Ses mots, sa voix, sont ceux du fond de nous. Nous, des femmes. Certaines du moins. De toutes les générations, y compris plus jeune que la mienne : il m’est souvent arrivé de me rendre compte que des femmes que j’aimais aimaient aussi Barbara. Et quand je l’apprenais, mon amour grandissait.

Barbara n’a pas été « brisée » ou « blessée » dans son enfance : elle a été violée par son père. Entre ses 10 et ses 19 ans. Bien sûr ça brise, ça blesse, ça vous laisse sans repos et sujette aux cauchemars mais, l’euphémisme bon teint n’aide pas à ce que cela cesse. Les discours larmoyants et chargés d’allusions sont quotidiens : ils sont indécents et insupportables. Barbara en parlait. Autrement, mais jamais elle n’a cessé d’en parler. Le parfum lourd des sauges rouges, les dahlias fauves dans l’allée, c’est fou tout, j’ai tout retrouvé, hélas… Dans chacune de ces mélodies, il y a la douleur, la violence et la force qui, mêlées, façonnent les femmes. Et la beauté. Comme un travail, un effort, un regard acéré, une recherche. Barbara était cette énergie vitale, de celle qui vient du combat, de la lutte pour survivre. Digne. Barbara parle de beaucoup d’entre nous, de celles qui n’ont pas eu le choix : la lutte ou la mort.
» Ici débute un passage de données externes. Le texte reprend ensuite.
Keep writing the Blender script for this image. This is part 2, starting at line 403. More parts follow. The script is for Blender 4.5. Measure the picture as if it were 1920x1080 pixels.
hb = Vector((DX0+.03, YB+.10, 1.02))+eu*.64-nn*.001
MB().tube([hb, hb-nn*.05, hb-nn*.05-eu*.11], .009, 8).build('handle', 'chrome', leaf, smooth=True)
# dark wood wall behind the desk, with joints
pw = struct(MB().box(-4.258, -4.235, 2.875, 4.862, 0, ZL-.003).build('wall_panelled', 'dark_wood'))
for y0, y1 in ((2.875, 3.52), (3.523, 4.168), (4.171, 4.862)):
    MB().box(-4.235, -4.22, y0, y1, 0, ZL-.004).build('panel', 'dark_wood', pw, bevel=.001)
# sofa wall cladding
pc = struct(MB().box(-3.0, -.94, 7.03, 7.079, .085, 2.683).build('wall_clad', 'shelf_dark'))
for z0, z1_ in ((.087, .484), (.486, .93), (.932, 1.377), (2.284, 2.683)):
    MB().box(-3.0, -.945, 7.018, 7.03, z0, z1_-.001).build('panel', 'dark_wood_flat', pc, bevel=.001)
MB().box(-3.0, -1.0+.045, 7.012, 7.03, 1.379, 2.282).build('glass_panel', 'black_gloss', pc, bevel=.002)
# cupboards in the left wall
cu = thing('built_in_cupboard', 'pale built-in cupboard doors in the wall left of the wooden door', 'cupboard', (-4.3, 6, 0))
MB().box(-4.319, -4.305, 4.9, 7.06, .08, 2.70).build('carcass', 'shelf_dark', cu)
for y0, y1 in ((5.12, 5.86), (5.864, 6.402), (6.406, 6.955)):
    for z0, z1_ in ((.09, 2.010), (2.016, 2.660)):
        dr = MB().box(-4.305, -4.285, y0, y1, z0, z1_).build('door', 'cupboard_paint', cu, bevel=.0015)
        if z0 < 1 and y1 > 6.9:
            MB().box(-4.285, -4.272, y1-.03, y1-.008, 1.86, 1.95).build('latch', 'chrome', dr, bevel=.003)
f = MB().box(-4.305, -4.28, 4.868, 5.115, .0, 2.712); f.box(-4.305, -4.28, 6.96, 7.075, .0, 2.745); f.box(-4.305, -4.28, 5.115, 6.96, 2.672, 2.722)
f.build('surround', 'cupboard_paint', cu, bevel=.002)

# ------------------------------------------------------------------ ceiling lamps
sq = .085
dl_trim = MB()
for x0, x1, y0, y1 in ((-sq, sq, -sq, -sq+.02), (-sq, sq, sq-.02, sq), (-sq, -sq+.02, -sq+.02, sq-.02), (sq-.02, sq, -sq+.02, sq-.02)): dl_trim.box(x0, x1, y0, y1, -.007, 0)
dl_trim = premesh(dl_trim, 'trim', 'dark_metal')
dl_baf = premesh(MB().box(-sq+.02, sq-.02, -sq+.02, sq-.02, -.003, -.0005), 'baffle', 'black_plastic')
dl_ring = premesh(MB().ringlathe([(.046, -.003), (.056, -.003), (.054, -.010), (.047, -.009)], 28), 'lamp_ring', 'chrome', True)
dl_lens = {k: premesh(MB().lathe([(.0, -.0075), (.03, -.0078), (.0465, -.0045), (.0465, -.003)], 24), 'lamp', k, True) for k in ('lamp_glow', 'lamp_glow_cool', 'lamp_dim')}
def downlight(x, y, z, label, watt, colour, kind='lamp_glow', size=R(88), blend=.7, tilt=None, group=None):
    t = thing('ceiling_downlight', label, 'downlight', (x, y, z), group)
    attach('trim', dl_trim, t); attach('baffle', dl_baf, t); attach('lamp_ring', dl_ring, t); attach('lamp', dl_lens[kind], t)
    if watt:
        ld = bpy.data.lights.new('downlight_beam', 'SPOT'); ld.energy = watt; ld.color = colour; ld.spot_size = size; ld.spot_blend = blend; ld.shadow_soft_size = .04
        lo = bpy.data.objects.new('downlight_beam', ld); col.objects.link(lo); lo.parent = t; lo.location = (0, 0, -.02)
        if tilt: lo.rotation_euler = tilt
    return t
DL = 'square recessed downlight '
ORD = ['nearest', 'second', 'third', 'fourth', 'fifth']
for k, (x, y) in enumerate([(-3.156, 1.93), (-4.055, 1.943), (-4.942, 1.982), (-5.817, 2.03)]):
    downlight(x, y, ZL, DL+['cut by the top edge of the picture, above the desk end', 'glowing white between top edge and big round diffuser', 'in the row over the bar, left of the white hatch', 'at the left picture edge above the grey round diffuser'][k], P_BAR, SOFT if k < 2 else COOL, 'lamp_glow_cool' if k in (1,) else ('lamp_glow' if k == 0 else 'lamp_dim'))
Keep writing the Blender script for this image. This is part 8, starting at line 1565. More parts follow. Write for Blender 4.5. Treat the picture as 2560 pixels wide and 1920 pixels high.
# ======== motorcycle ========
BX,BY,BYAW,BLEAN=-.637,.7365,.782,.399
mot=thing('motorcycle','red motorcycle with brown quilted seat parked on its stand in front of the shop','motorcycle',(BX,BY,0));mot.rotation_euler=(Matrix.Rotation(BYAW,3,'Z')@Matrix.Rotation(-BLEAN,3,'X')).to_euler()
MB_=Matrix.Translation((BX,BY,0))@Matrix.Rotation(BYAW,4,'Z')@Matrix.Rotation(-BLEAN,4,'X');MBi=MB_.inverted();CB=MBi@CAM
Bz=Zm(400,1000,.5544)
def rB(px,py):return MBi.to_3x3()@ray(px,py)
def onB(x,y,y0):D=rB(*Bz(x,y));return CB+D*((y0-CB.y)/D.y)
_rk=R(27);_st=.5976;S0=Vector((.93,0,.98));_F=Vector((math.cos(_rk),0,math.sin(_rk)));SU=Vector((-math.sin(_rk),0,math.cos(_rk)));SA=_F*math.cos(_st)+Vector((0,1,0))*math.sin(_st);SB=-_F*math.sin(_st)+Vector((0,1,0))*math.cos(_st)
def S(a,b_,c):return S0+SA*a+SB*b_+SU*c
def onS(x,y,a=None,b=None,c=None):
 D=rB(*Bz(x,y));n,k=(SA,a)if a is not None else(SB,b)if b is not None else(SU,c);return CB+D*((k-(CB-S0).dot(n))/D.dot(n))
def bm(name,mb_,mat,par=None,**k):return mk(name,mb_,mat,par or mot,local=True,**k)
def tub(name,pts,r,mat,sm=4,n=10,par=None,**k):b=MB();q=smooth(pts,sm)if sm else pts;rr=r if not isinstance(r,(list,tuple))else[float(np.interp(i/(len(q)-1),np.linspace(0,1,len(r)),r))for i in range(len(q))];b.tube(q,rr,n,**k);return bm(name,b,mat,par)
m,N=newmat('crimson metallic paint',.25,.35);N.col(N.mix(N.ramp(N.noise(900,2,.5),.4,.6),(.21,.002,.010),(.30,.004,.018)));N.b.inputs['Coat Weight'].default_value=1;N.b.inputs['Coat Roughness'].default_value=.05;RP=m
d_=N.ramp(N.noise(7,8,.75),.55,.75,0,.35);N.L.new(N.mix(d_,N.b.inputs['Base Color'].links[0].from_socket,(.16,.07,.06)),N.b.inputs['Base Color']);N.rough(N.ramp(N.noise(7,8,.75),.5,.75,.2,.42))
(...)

Barbara parlait aussi dans ses importances de l’ombre. Elle a chanté pour certaines quand elle ne chantait plus pour ceux qu’on appelle toujours « tous » mais qui sont, en vérité, cette minorité qui vit dans le confort. Elle a fait le tour des prisons, des quartiers de femmes : Montluc, Saint-Paul, Poissy, Fresne, Amiens, les Baumettes… Elle avait mis sur pied des stratagèmes pour que la presse ne le sache pas, ne la suive pas, ne transforme pas son travail en spectacle. Elle tournait avec un médecin qui faisait de la prévention sida auprès des prisonnières. Elle, elle, chantait, écoutait, échangeait, distribuait des produits de beauté, du parfum, des choses sans importance mais tellement vitales quand ce qu’il se joue, entre quatre murs, c’est l’arrachement quotidien de ta dignité.
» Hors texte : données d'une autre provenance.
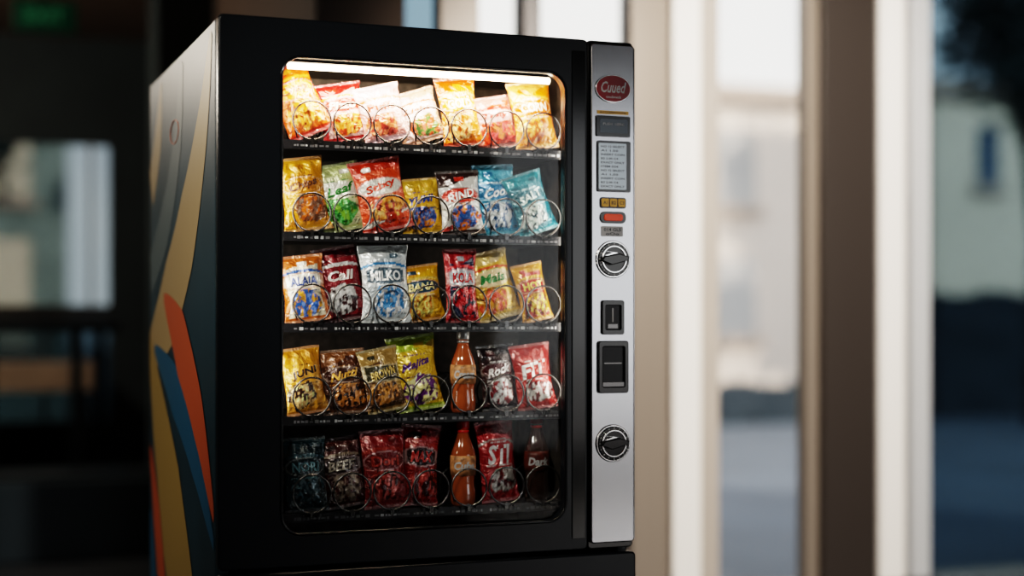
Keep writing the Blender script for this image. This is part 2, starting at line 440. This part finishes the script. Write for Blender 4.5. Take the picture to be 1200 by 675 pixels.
B = [
 # row 1
 (0,0,88,46,-24,'#e06a0c','#c83a12','#e8a62a','#f1b030','#b35a08','Crisp','#8a3408'),
 (0,1,68,46,-10,'#ecd4c4','#d0241c','#d0301c','#e8a83a','#d0501a','Pizzo','#fff4e4'),
 (0,2,66,48,-14,'#ecb8a8','#f0e4dc','#f0e4dc','#e88a50','#d05440','Puffs','#c84a34'),
 (0,3,62,48,-18,'#f4ecd8','#ecd0a0','#f4f0e8','#d86438','#5a9a4a','Light','#c8502e'),
 (0,4,82,42,-8,'#e88c18','#dc5c08','#f0a424','#f6d078','#c8660a','GOLD','#fff4d8'),
 (0,5,62,46,-10,'#dc4c24','#ecb098','#e8ccc0','#d0342c','#ec9048','Tasty','#b82818'),
 (0,6,82,46,-8,'#e8940c','#f4c458','#dc6c08','#f4c050','#c06408','CORN','#fff8e0'),
 # row 2
 (1,0,84,46,-8,'#d8980c','#e0a818','#cc8808','#6a4a2a','#d0700c','Chips','#5a2c08'),
 (1,1,78,48,-12,'#dce0b0','#c0cc88','#ecece0','#2a8a2a','#84c03a','Leaf','#2a7a2a'),
 (1,2,84,52,-12,'#e0521a','#c83810','#e8e8e0','#f0a83a','#b83a12','Stixy','#d03a14'),
 (1,3,66,42,-6,'#ecbc1a','#ecc830','#ecbc1a','#2a4a8a','#e8951a','YUMI','#20408a'),
 (1,4,76,46,-5,'#e0e0de','#3a2420','#d03818','#2a5aa0','#e88820','RIND','#ffffff'),
 (1,5,86,44,-4,'#2a90bc','#58b8d8','#1c78ac','#e0ecf0','#1a5a90','Cool','#ecf8fc'),
 (1,6,74,44,-18,'#167486','#2090a0','#0e6070','#c8dcd8','#0e4a5a','SALT','#dcf4f0'),
 # row 3
 (2,0,76,44,-7,'#e0d8c0','#c8701c','#ece8dc','#1f529c','#d8a830','ALAIA','#1a3a7a'),
 (2,1,86,46,-10,'#801420','#5a0e18','#801420','#d0d0d0','#3a0a10','Call','#f0ece8'),
 (2,2,90,50,-2,'#bcc8d0','#d4dce0','#4a6070','#1f78b4','#ecf0f4','MILKO','#ecf0f4'),
 (2,3,66,46,-8,'#ecc010','#e0a810','#2a4a60','#ecd860','#e09018','BANA','#f8e8a0'),
 (2,4,88,36,-1,'#242e48','#a81820','#b8c0c8','#c81c24','#1c2438','KOLA','#b0141c'),
 (2,5,82,48,-14,'#ecc83a','#ecdc80','#f4e8a8','#e0501c','#eca818','Mais','#2a7a3a'),
 (2,6,70,34,-12,'#b8281c','#e8ac20','#b8201c','#ecc030','#8a180c','HOT','#f8e060'),
 # row 4
 (3,0,76,42,-8,'#e0ac30','#d49814','#e0ac30','#ecd080','#3a2414','JUNI','#241408'),
 (3,1,74,46,-4,'#5c381a','#8a5c28','#4c2c18','#c88c34','#2a180c','Nutti','#e0a848'),
 (3,2,74,42,-10,'#5e441a','#b09850','#3a3824','#c08c28','#6a481a','BROWN','#e0c070'),
 (3,3,88,50,-8,'#e0c420','#a4b820','#e0c420','#ece498','#6a2a7a','Majita','#4a1c6a',.66,.135,.60,0,-.010),
 (3,5,78,40,-5,'#301418','#1a1014','#4a1018','#d0d0d0','#901820','Rock','#f0f0f0',.66,.135,.60,0,.006),
 (3,6,78,42,-7,'#c0281c','#a81c12','#c0281c','#e8e6e0','#801008','FIT','#f4f4f0',.66,.22),
 # row 5
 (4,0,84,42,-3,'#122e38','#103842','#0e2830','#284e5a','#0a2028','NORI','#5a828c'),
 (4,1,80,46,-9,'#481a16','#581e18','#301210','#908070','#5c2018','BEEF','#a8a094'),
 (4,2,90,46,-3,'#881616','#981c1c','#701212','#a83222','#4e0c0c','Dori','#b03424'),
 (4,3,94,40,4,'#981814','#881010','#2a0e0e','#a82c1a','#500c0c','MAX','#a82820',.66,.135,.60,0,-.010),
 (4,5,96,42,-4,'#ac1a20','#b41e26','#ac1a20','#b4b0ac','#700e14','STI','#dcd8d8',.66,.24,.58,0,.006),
]
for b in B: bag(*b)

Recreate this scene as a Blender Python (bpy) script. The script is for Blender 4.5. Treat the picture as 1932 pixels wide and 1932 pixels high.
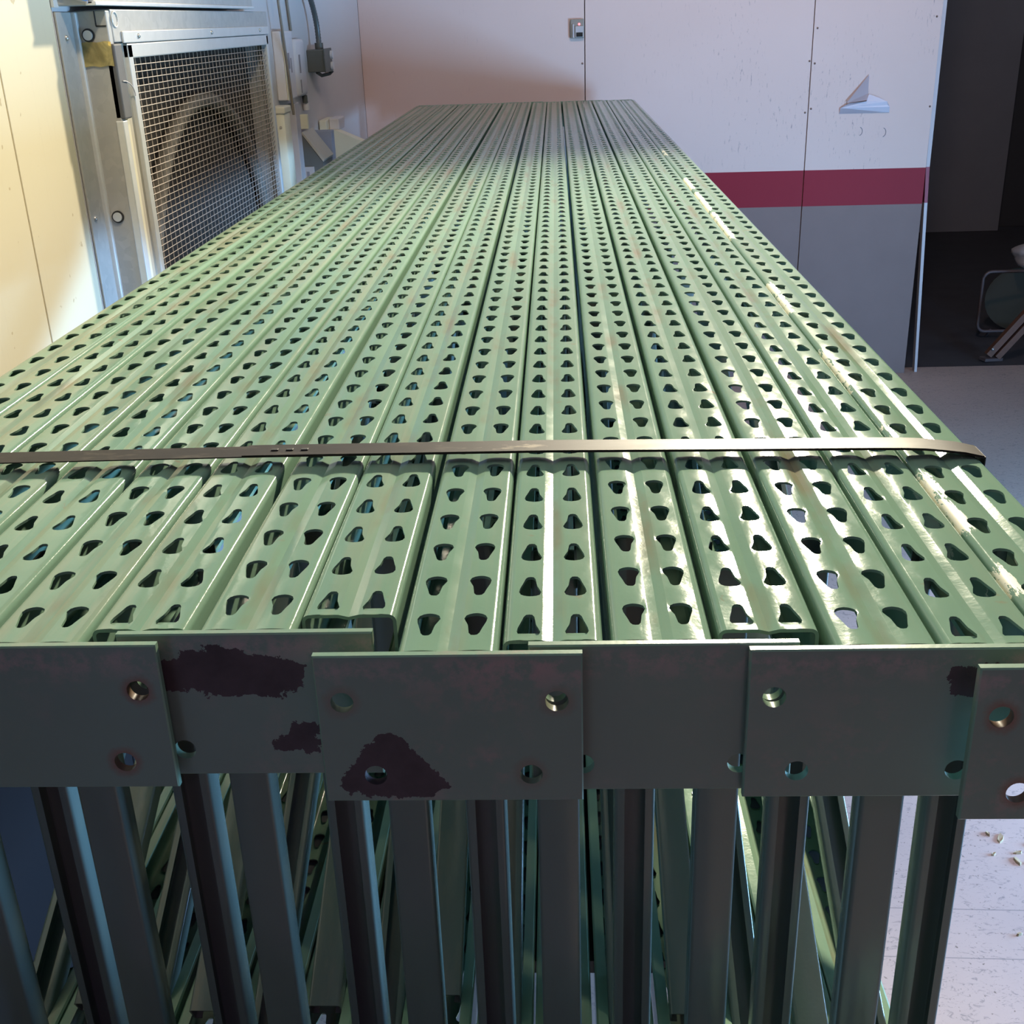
import bpy, bmesh, math, random
from mathutils import Vector, Matrix

S = bpy.context.scene
for o in list(bpy.data.objects):
    bpy.data.objects.remove(o)
COL = S.collection
PI = math.pi
rnd = random.Random(7)

# ------------------------------------------------------------------ camera
CAM_H = 1.6121
cam_d = bpy.data.cameras.new('camera')
cam = bpy.data.objects.new('camera', cam_d)
COL.objects.link(cam)
cam_d.sensor_fit = 'HORIZONTAL'
cam_d.sensor_width = 36.0
cam_d.lens = 36.0 * 2170.0 / 1932.0
cam_d.clip_start = 0.02
_r = (0.9989261921875365, 0.03383500188927438, -0.0316489369309845)      # image right
_d = (-0.015691833239746676, -0.39565805334270227, -0.9182638352862641)  # image down
_f = (-0.04359161537824237, 0.9177744262465675, -0.3947022594266458)     # view direction
cam.matrix_world = Matrix(((_r[0], -_d[0], -_f[0], 0.0),
                           (_r[1], -_d[1], -_f[1], 0.0),
                           (_r[2], -_d[2], -_f[2], CAM_H),
                           (0, 0, 0, 1)))
S.camera = cam

# ------------------------------------------------------------------ world, lights, exposure
w = bpy.data.worlds.new('world'); S.world = w; w.use_nodes = True
w.node_tree.nodes['Background'].inputs[0].default_value = (0.55, 0.68, 1.0, 1)
w.node_tree.nodes['Background'].inputs[1].default_value = 0.6
S.view_settings.view_transform = 'Standard'
S.view_settings.look = 'None'
S.view_settings.exposure = 0.0
S.view_settings.gamma = 1.0
S.view_settings.use_curve_mapping = False


def light(name, kind, loc, target, power, color, **kw):
    d = bpy.data.lights.new(name, kind)
    d.energy = power; d.color = color
    for k, v in kw.items():
        setattr(d, k, v)
    o = bpy.data.objects.new(name, d)
    COL.objects.link(o)
    o.location = loc
    o.rotation_euler = (Vector(target) - Vector(loc)).to_track_quat('-Z', 'Y').to_euler()
    return o


FLOOD_POS = (1.0, 5.08, 3.20)
light('floodlight_lamp', 'SPOT', FLOOD_POS, (-0.02, 0.88, 1.25), 2200, (1.0, 0.90, 0.68),
      spot_size=math.radians(45), spot_blend=1.0, shadow_soft_size=0.10)
light('left_wall_fill_light', 'SPOT', (0.35, 0.95, 3.35), (-0.84, 2.45, 1.62), 150, (1.0, 0.86, 0.62), spot_size=math.radians(62), spot_blend=1.0, shadow_soft_size=0.1)  # added fill without a known fixture, brightens the left wall and cooler side
light('ceiling_tube_light', 'AREA', (-0.30, 1.3, 3.42), (-0.30, 1.3, 0), 6, (1.0, 0.88, 0.66),
      shape='RECTANGLE', size=0.16, size_y=1.2)
light('door_daylight', 'AREA', (2.86, 2.0, 0.50), (0.0, 2.0, 0.5), 250, (0.27, 0.56, 1.0),
      shape='RECTANGLE', size=1.6, size_y=0.85)
light('rear_fill_light', 'AREA', (0.8, -2.6, 3.4), (0.6, -2.2, 0), 9, (1.0, 0.48, 0.98), shape='DISK', size=0.5)  # added magenta fill behind the camera for the dark plate faces
light('back_wall_fill_light', 'SPOT', (0.95, 3.2, 3.35), (0.60, 5.35, 1.95), 118, (1.0, 0.75, 0.69), spot_size=math.radians(92), spot_blend=1.0, shadow_soft_size=0.12)  # added fill aimed at the back wall, no known lamp there
light('floor_fill_light', 'SPOT', (1.75, 1.9, 3.4), (1.5, 2.0, 0), 290, (0.88, 0.80, 1.0), spot_size=math.radians(56), spot_blend=1.0, shadow_soft_size=0.12)  # added fill that lifts the floor beside the bundle
light('back_room_fill_light', 'POINT', (4.6, 7.2, 2.9), (4.6, 7.2, 0), 14, (0.88, 0.88, 1.0), shadow_soft_size=0.1)  # added fill that keeps the back room from going black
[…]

Barbara, aucun homme, aussi beau et tendre que les amours de tes chansons, ne sera jamais ce souffle de vie. Nous seules en avons le secret, il est au plus profond de nous. Soyez émus, si voulez, mais taisez-vous (pour une fois) : laissez-nous Barbara.

Le piano noir de Barbara a été déposé, après sa mort, au quartier des femmes de la prison de Fresnes. Il y est encore, il est utilisé par les prisonnières, c’est là qu’elle voulait qu’il continue de vivre.